The Haunted Man (Dickens and Christmas Part II)

The Haunted Man (Dickens and Christmas Part II) December 23, 2019

Dickens wrote a series of Christmas stories. We know A Christmas Carol best, but in his lifetime A Cricket on the Hearth was mot popular. Almost unknown is The Haunted Man and the story is weaker, but even sub-par Dickens still has something to say.

The story is last, I think, because it contains a lesson Dickens would not learn: our pain, the bad breaks in life, should not be forgotten. We must do right, do our duty, and show mercy to those around us. In Part I, I suggested that Christmas was abandoned, because Dickens wished to be inimitable and Christmas, the story of the Christ, defied even his great skill. It would not submit to him. Eventually his wife, children, and many friends would suffer for the great author’s presumption.

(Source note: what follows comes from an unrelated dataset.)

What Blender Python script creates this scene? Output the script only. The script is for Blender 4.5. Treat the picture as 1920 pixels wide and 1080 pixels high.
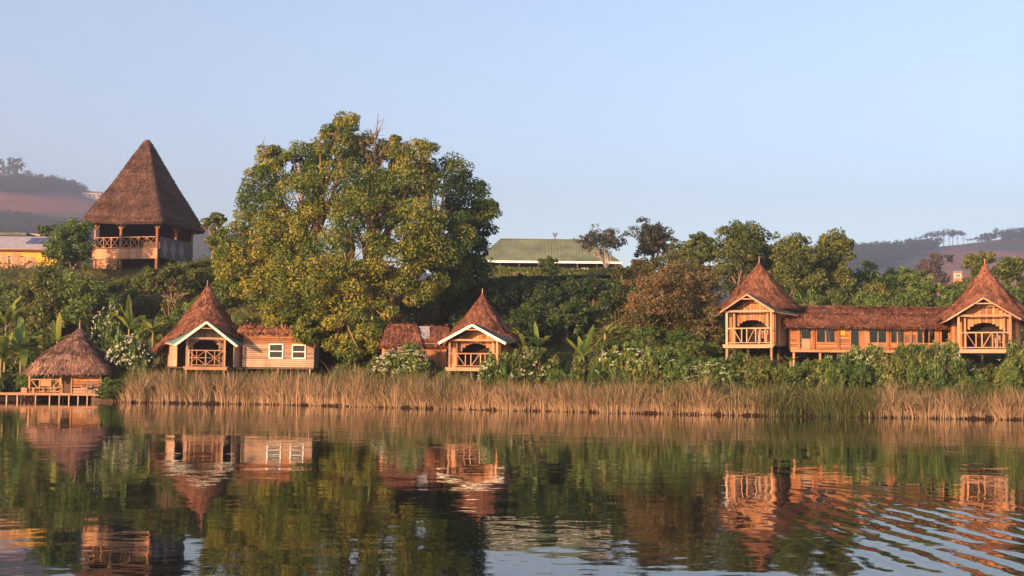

The last Christmas story contained the remedy and one hopes Dickens remembered the tale. Haunted Man is, after all, a story of memory and the ability of even error to redeem.

The Haunted Man (Few Spoilers) 

Everybody said he looked like a haunted man.  The extent of my present claim for everybody is, that they , were so far right.  He did.

This haunted Mr Redlaw is a professor and scientist: a hermit dedicated to chemistry. He is a decent man, but one who thinks he understands the course of his life and that it is bad. He is oppressed by his memories of wrongs done to him and sorrows. Redlaw presumes to know what would have been better and is eaten up coveting what was not and now cannot be.  He cannot forgive wrongs done to him, he dwells on them, but he would forget:

“If I could forget my sorrow and wrong, I would,” the Ghost repeated.  “If I could forget my sorrow and my wrong, I would!”

He is given the gift of forgetting “sorrow, wrong, and trouble” with results that are not unexpected to any Christian. Our sins are ever before us, but these humble us, make us tender, and teach us to forgive the faults of others.

Or so it should be.

The day will come when we can forget, when troubles are no more, but that day is not yet. This side of death our sorrows, wrongs, and troubles are necessary. They can teach us or so Dickens suggests. He is not suggesting pain is good, but that in God’s good healing of our bad choices, good may come. As the mother, the Mary figure in the story, puts it:

“I have been thinking, Mr. Edmund, that you have been often thinking of late, when I have been sitting by, how true the saying is, that adversity is a good teacher.  Health will be more precious to you, after this illness, than it has ever been.  And years hence, when this time of year comes round, and you remember the days when you lay here sick, alone, that the knowledge of your illness might not afflict those who are dearest to you, your home will be doubly dear and doubly blest.  Now, isn’t that a good, true thing?”

The illness is not good, health is good. Illness can be a blessing if, as Dickens has his heroine suggest, it makes the good things in life “doubly dear and doubly blest.” Most dear of all is forgiveness. God help us how we long, all of us, for forgiveness. We are recall, we feel, and we are sorry. Our sorrow brings an earnest desire to forgive others.

Forgiveness is the mighty force born on Christmas Day that does not forget troubles, but makes something better of them. Against sorrow and mercy Dickens places indifference and presumption. The indifferent grow so callous to the world, the flesh, and the devil they cannot care. The presumptions, the men of science, think they know what is best and withhold mercy in the cold, accurate accounting of what should have been compared to what is. Dickens makes this explicit and he compares one who cannot feel to one who would not feel sorrow:

He is the growth of man’s indifference; you are the growth of man’s presumption.  The beneficent design of Heaven is, in each case, overthrown, and from the two poles of the immaterial world you come together.

Dickens finds hope in Christmas and the severe mercy of Christ. The Haunted Man is a story of forgiveness and the power of the Cross. We cannot be indifferent to suffering or forgetful of the sacrifice of the Incarnation:

“O Thou, he said, “who through the teaching of pure love, hast graciously restored me to the memory which was the memory of Christ upon the Cross, and of all the good who perished in His cause, receive my thanks, and bless her!”

Mayhap Mr Dickens should have recalled that not just the chemists forget God in pride and presumption. Sometimes the literary men, gifted with words, presume and forget that there is one inimitable Word. We can pray that Dickens recollected his better self at the end and so made a good crossing of the river Lethe.

Lord keep our memory green until we can come to redemption of all history at Christ’s great feast.

Lord Jesus Christ, son of God, have mercy on me a sinner.